::: PROVIDED INFORMATION :::

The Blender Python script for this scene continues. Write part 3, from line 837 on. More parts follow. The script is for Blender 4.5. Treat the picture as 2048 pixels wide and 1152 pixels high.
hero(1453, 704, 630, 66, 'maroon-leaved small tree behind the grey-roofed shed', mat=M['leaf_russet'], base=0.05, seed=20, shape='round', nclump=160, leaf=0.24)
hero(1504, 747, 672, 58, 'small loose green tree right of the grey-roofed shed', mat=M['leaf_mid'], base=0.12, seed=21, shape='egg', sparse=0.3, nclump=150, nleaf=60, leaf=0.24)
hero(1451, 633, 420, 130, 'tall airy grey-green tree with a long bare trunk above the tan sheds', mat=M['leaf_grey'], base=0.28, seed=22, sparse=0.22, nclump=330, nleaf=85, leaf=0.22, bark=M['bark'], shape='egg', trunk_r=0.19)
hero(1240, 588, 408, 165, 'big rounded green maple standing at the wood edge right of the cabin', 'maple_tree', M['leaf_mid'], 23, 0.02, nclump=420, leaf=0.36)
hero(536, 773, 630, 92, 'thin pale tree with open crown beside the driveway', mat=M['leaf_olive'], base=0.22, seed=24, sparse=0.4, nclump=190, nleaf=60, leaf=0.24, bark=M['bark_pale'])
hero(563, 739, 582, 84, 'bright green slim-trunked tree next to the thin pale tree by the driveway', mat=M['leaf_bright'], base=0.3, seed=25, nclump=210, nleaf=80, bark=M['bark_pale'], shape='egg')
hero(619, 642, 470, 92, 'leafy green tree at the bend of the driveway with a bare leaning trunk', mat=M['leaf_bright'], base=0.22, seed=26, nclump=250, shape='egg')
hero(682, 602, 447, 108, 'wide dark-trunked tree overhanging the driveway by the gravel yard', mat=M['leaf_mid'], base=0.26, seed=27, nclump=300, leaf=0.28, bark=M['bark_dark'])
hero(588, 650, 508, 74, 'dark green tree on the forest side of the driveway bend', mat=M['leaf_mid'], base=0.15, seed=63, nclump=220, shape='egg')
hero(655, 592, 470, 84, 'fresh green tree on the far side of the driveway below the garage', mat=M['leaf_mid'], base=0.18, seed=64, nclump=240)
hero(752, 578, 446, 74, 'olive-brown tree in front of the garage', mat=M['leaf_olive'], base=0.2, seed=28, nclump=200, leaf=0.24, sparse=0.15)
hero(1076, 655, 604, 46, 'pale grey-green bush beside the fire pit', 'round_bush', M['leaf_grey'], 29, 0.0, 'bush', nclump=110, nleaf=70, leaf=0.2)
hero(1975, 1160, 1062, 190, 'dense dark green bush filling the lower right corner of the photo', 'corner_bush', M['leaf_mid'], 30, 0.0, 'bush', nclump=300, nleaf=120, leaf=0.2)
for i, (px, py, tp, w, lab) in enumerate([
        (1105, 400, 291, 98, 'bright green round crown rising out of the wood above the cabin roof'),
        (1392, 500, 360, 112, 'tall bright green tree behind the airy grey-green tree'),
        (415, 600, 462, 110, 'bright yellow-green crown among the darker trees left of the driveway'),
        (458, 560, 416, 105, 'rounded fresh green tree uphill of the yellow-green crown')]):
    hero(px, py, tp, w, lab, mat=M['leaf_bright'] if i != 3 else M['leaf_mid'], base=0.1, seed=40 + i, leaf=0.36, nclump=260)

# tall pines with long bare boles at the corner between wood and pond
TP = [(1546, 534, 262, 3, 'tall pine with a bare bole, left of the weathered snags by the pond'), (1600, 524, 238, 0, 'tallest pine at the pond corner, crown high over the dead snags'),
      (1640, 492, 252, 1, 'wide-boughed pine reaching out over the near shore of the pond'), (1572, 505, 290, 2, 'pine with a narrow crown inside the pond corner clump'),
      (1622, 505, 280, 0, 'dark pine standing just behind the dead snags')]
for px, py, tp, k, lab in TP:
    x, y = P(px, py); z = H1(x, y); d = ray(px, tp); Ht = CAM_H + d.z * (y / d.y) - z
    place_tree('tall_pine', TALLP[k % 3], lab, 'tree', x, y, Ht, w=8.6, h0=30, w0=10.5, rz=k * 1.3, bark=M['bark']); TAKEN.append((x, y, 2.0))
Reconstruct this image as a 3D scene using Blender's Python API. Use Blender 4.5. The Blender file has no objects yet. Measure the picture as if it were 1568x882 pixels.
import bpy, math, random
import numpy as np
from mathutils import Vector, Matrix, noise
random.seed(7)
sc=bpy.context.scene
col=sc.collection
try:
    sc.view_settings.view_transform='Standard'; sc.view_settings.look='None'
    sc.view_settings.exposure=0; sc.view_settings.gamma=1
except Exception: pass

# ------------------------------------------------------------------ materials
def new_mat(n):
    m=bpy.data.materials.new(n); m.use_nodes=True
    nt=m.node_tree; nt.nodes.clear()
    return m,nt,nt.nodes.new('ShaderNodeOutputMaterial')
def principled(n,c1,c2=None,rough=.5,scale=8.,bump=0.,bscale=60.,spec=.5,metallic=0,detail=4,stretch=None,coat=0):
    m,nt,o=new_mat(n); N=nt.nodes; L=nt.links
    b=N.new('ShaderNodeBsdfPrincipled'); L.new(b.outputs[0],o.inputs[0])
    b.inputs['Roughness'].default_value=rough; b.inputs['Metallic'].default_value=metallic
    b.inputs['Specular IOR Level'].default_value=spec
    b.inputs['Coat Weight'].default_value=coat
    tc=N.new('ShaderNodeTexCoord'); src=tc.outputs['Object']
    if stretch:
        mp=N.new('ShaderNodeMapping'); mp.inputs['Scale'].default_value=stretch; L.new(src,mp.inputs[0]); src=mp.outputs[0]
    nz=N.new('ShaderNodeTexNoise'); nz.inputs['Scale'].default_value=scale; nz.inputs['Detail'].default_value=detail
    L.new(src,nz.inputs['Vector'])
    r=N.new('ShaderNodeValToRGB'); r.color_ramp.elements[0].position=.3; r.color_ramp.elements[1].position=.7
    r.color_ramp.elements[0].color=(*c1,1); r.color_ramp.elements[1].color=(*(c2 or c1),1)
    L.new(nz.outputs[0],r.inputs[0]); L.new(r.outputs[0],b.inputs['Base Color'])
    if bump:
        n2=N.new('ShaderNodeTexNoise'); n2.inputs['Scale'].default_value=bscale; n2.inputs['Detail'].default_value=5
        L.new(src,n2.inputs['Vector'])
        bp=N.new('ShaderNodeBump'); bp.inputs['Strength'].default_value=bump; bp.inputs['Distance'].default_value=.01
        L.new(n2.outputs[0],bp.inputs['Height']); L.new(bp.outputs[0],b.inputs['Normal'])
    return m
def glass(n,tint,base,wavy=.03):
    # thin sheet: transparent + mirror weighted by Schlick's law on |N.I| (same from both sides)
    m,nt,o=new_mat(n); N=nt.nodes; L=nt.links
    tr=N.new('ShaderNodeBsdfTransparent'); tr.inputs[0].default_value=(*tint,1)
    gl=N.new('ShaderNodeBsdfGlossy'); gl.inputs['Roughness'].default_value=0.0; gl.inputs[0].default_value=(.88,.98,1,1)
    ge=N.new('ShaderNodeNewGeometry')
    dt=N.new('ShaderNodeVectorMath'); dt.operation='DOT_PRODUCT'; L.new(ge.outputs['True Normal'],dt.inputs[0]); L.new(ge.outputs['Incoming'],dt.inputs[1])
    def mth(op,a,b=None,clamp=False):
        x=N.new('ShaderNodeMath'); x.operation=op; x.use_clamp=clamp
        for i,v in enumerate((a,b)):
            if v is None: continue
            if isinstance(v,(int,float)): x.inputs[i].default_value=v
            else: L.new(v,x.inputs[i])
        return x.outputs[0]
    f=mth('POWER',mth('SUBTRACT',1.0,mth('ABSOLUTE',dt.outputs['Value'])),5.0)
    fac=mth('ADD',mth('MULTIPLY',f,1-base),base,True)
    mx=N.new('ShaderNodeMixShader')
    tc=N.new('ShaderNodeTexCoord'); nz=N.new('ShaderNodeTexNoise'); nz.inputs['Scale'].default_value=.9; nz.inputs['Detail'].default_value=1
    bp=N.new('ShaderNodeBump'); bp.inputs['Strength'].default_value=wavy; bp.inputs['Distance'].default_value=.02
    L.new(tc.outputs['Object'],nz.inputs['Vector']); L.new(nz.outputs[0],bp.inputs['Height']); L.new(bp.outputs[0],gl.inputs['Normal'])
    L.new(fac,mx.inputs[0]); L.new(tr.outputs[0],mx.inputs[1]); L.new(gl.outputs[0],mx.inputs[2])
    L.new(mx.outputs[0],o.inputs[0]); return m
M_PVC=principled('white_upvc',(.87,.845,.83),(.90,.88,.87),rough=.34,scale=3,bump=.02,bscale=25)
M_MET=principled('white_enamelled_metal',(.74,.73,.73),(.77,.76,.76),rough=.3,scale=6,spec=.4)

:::

§ **REQUIREMENTS**:
Copy out all lines that carry the word "wide".

§ **RESPONSE TO THIS EXERCISE**:
The Blender Python script for this scene continues. Write part 3, from line 837 on. More parts follow. The script is for Blender 4.5. Treat the picture as 2048 pixels wide and 1152 pixels high.
hero(682, 602, 447, 108, 'wide dark-trunked tree overhanging the driveway by the gravel yard', mat=M['leaf_mid'], base=0.26, seed=27, nclump=300, leaf=0.28, bark=M['bark_dark'])
      (1640, 492, 252, 1, 'wide-boughed pine reaching out over the near shore of the pond'), (1572, 505, 290, 2, 'pine with a narrow crown inside the pond corner clump'),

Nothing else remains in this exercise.